During a meeting for a major travel client, an account manager shared an internal dashboard on screen. The numbers on display, especially revenue, did not ring true. They were far too high – in the tens of £millions. They were storing and processing detailed transaction data for every page view, transaction and customer who used the site. Needless to say, I was frantically taking screenshots.
While their tag probably needed to see everything to provide their service, they had absolutely no business retaining it. The vendor had built systems to store, process and examine much more data than they were ever entitled to. They probably had a better insight into the brand’s overall performance than our agency did.
We didn’t know exactly what they were using the data for, but they were well known for sharing ‘competitor insights’ with clients, and the fact they had built a dashboard in the first place didn’t speak well of their intentions.
In this instance I didn’t own the client relationship – I was working as a contractor for an agency and didn’t really have the authority to take action beyond raising the alarm. The agency chose not to escalate this with the client and the vendor continued to harvest data, possibly to this day.
Industry-wide blind spot
While I just focussed one one vendor here, these cases are not isolated. Many merchants simply aren’t aware of what each tag on their site does.
I very much doubt that the vendor I caught is the only one who behaves in this way, and as staff move around they take their knowledge and methods with them.
Just as aggressive voucher code sites were once an oddity before becoming the norm, vendors often run with the here when they see someone else ‘get away with it’.
The risk of black box vendors
Most of the risk in this space comes from partners who just don’t disclose what their tags collect, how long data is stored, or what it is used for. Some warning signs of a black box vendor include:
- Lack of technical documentation for tags or scripts
- Evasive answers when you ask about what they collect
- Reluctance to sign data processing agreements
- Claims of ‘proprietary methods’ to keep details private
- Cookies being dropped or read on non-conversion pages
- User and device fingerprinting carried out for no clear reason
In many cases, their internal priority is to collect as much data as possible and use it to benefit their own platform or other clients. You should be extremely cautious about giving any vendor sitewide access. Once embedded, their scripts are easy to overlook, and their data practices are difficult to trace.
Key risks include:
- Tags that scrape the entire page content and send it back to external servers.
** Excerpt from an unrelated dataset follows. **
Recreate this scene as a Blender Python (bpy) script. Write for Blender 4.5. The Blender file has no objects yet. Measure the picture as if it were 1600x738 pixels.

- Requesting sitewide tag placement for ‘optimisation’ but harvesting more than is required.
- Affiliate performance being used to enrich other performance marketing channels
What merchants can do
- Restrict where tags fire: Only allow tags to fire on necessary pages. Generally there are two main page types – “landing pages, and “checkout pages”. Where do your vendor tags actually need to be?
- Enforce sandboxing: One for your developers – depending on your tech stack they may be able to limit third party tags access to the rest of your site.
- Enforce DPAs and contracts: Make sure your data processing agreements strictly define how vendors can use and access data.
- Audit vendor behavior: Use browser tools and to see what each vendor’s tag is actually collecting.
At a minimum, don’t just rely on vendor promises. Audit your tags to verify what is actually happening in your web browser. Think about what your app or website pages ‘know’, and how they might be of value to dishonest vendors.
For advanced users, a HTTP header sniffer or the Dev Tools in your browser (F12) can show you exactly what’s being transmitted. I use MS Edge because it is the default browser on most Windows PCs, but since they moved to the Chromium engine most chrome apps also work on Edge. This search will get you started: Chrome Web Store – ‘http header’ search results.
For a simpler starting point, a browser extension like Ghostery can identify and flag third-party scripts and trackers in a more accessible way. Avoid the ad blocking features though.